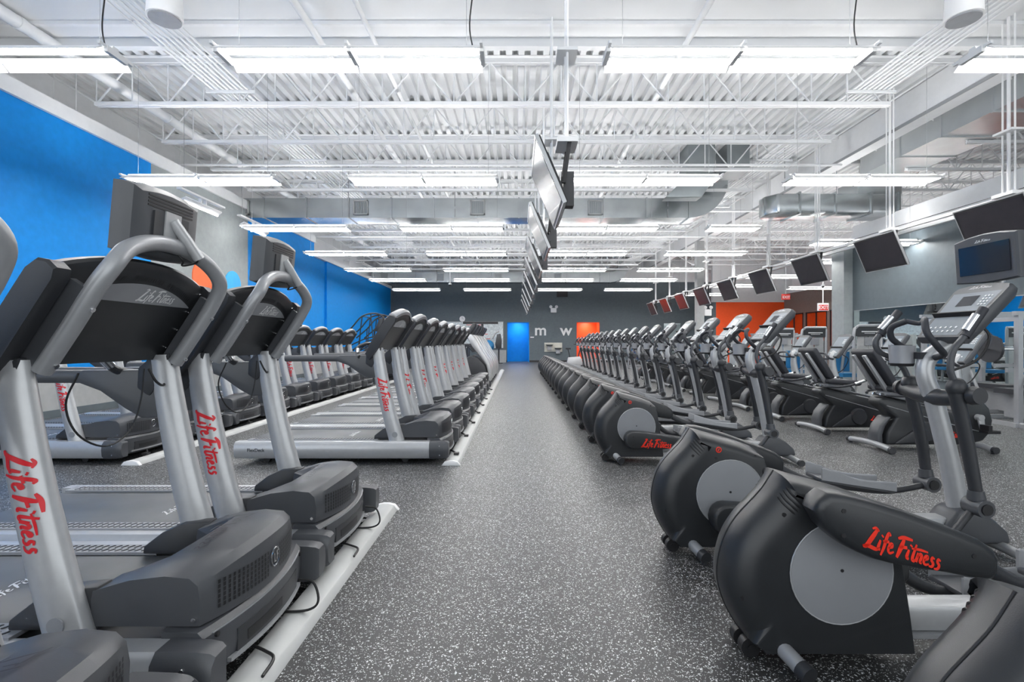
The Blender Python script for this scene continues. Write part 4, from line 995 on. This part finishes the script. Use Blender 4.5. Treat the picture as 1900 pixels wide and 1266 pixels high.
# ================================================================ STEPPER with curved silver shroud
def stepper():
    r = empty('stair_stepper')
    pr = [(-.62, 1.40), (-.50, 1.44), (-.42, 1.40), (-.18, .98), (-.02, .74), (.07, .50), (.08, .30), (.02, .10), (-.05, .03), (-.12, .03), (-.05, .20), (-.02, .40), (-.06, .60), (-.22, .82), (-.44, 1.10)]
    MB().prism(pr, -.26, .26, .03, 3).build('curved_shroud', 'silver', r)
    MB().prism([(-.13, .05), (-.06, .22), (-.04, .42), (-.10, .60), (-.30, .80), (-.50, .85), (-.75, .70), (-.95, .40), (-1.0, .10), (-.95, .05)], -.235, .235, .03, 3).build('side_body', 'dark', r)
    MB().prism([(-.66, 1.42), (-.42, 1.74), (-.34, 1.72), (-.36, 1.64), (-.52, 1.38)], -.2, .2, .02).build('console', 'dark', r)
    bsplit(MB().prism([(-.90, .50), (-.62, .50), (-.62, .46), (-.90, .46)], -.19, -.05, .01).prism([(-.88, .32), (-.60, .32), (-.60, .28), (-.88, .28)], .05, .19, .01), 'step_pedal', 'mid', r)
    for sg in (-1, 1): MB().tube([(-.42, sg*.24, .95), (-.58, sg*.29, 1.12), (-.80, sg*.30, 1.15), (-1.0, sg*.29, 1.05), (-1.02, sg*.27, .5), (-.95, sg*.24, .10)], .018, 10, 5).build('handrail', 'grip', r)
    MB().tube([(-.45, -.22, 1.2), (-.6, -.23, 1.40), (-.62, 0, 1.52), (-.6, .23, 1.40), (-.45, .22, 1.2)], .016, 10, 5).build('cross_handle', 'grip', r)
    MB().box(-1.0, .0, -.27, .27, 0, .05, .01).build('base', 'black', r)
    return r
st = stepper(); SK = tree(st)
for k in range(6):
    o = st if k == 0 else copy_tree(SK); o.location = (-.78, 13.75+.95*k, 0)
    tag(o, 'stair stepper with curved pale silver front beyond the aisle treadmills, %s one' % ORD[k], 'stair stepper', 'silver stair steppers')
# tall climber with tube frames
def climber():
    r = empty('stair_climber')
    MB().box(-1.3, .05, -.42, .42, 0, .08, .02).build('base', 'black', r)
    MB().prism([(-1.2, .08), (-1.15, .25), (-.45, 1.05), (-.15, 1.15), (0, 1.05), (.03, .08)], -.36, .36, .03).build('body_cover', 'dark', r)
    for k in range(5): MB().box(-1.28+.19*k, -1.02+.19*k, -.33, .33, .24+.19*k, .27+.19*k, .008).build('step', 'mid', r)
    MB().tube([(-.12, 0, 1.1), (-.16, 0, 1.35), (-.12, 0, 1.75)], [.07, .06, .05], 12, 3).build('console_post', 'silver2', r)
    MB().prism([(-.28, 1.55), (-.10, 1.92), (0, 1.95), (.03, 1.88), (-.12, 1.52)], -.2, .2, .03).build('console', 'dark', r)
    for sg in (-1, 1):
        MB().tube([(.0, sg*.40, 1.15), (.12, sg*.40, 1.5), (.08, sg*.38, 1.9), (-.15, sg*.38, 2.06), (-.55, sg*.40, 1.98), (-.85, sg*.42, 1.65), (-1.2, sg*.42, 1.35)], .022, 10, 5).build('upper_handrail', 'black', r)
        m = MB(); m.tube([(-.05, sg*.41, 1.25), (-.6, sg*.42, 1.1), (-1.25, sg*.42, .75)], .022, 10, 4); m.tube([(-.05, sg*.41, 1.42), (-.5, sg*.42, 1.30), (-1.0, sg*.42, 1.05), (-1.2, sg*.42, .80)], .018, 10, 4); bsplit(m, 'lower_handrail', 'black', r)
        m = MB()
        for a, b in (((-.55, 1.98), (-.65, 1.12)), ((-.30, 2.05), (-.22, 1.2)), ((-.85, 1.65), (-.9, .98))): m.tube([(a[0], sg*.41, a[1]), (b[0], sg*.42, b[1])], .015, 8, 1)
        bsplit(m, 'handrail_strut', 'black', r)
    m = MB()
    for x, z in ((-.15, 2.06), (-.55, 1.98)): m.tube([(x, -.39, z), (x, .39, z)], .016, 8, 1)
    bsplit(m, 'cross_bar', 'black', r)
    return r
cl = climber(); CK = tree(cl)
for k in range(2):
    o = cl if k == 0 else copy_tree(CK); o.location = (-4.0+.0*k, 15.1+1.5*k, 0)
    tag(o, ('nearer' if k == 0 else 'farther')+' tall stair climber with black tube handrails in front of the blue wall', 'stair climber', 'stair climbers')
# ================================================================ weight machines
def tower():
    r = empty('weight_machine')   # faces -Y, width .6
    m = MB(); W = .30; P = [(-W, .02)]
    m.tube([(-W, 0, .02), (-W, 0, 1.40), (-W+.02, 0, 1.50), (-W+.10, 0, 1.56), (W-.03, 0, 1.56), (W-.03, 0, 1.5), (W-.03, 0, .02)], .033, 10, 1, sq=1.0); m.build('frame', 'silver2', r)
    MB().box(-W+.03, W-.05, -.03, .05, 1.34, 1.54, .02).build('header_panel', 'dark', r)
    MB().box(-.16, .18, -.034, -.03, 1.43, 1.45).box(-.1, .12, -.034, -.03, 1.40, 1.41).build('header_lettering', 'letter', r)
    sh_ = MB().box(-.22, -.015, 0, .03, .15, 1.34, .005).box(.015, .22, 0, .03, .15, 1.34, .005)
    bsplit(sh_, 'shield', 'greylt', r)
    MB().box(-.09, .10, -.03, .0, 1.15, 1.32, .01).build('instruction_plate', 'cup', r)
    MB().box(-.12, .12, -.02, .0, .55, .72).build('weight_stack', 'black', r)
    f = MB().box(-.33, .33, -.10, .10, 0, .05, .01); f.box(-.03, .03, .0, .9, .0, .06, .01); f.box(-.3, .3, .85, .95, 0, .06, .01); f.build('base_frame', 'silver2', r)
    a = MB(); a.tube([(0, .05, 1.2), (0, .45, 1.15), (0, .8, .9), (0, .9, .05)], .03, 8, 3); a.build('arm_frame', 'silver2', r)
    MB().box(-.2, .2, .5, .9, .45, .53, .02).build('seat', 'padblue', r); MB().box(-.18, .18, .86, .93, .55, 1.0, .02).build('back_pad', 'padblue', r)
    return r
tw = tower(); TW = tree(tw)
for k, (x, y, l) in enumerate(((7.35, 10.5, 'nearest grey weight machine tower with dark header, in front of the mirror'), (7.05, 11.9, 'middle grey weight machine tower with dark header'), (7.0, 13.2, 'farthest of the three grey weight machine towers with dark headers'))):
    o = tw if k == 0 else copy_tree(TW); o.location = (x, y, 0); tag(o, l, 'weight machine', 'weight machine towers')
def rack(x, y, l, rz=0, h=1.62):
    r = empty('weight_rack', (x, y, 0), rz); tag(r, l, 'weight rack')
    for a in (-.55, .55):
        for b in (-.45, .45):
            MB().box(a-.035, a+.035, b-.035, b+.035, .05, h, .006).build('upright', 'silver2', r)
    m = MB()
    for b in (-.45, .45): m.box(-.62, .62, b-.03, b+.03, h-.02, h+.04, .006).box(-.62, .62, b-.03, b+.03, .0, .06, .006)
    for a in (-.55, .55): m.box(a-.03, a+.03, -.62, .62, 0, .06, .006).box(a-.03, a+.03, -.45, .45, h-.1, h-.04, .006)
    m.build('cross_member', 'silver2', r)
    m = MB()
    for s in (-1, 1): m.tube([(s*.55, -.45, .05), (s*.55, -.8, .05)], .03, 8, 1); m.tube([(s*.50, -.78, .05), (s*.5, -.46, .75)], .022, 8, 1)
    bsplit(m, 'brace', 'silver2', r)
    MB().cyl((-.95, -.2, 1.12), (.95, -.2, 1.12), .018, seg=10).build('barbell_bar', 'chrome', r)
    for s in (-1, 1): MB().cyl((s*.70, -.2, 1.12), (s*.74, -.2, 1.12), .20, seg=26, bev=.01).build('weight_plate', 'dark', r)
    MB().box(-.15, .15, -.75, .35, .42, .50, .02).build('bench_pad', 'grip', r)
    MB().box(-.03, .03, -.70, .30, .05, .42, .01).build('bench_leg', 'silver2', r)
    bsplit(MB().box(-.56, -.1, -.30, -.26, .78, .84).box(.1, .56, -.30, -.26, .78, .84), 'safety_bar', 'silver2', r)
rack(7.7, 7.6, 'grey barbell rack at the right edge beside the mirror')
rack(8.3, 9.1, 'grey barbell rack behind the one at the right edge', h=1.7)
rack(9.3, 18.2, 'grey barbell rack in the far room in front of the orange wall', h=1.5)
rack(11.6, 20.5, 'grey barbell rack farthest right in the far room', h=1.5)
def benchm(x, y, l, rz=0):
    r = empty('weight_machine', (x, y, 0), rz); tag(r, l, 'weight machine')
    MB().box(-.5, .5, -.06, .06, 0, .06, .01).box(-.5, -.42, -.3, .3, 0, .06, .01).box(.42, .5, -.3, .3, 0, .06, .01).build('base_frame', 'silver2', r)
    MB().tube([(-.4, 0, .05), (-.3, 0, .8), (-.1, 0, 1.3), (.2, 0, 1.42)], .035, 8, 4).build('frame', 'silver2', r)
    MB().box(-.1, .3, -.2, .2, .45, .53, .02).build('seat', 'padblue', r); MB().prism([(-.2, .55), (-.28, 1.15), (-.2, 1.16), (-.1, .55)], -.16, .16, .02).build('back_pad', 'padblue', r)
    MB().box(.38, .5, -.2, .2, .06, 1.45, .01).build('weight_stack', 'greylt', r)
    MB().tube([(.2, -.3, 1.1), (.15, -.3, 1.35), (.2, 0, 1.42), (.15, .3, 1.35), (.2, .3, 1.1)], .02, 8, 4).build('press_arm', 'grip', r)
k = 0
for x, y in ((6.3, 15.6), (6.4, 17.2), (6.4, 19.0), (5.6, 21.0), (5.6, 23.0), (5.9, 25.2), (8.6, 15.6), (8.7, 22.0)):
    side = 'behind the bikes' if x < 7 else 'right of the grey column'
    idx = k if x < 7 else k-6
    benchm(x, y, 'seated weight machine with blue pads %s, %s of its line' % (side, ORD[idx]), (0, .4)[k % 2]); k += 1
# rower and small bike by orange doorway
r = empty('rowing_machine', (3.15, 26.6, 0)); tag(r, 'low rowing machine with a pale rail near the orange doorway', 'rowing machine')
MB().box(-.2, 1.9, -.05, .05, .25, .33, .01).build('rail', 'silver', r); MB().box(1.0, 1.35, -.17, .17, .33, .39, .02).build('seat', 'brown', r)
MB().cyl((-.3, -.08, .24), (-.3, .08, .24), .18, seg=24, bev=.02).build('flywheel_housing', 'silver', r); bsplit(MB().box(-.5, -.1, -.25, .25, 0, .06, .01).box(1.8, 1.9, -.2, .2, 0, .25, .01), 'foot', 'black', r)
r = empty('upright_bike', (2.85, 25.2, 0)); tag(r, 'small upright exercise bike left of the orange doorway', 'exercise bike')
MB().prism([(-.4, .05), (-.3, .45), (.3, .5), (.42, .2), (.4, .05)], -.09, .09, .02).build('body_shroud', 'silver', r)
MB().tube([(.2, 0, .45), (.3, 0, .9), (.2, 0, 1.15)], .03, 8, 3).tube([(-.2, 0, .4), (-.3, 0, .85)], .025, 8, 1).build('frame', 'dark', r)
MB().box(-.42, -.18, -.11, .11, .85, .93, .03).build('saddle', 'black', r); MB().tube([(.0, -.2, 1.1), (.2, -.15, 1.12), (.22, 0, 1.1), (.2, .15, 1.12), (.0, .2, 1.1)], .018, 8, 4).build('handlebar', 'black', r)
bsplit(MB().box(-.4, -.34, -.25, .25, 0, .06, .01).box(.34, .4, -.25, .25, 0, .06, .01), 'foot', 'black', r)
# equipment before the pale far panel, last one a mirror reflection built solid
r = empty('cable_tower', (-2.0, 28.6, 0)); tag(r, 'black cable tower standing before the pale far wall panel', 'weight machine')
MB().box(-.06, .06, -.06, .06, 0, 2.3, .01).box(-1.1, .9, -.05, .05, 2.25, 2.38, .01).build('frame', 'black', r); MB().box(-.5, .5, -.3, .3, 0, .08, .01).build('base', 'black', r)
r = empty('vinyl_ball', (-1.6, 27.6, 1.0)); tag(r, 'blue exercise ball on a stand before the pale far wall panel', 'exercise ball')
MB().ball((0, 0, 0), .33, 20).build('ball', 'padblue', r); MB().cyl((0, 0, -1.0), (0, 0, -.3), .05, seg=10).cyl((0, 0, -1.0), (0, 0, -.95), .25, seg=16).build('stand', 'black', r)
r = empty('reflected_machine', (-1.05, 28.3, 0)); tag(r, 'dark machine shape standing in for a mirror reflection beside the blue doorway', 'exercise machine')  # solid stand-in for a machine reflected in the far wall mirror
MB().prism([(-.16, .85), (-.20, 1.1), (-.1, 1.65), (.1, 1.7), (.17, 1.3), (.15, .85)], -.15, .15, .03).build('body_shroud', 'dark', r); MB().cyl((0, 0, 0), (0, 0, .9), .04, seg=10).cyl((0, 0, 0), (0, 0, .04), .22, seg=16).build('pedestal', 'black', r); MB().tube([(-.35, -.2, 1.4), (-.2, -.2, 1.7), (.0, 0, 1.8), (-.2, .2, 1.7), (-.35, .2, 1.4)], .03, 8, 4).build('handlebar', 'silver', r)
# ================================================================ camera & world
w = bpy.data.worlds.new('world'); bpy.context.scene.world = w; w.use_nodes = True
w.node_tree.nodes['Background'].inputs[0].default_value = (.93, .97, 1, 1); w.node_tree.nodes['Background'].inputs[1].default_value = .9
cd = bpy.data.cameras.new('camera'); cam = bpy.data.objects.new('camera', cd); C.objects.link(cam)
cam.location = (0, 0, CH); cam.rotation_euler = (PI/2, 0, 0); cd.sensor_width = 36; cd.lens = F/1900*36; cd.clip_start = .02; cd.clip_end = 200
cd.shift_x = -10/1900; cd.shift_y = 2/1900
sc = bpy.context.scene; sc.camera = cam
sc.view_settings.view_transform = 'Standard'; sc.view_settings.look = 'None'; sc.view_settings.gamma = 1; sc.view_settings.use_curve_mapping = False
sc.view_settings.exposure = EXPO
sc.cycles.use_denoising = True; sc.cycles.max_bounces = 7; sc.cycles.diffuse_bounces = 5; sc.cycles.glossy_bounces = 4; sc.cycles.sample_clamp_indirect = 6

▶ [WHAT YOU ARE ASKED TO DO] Return all lines with the word "scene" in them.

▶ [EXERCISE RESULT]
The Blender Python script for this scene continues. Write part 4, from line 995 on. This part finishes the script. Use Blender 4.5. Treat the picture as 1900 pixels wide and 1266 pixels high.
w = bpy.data.worlds.new('world'); bpy.context.scene.world = w; w.use_nodes = True
sc = bpy.context.scene; sc.camera = cam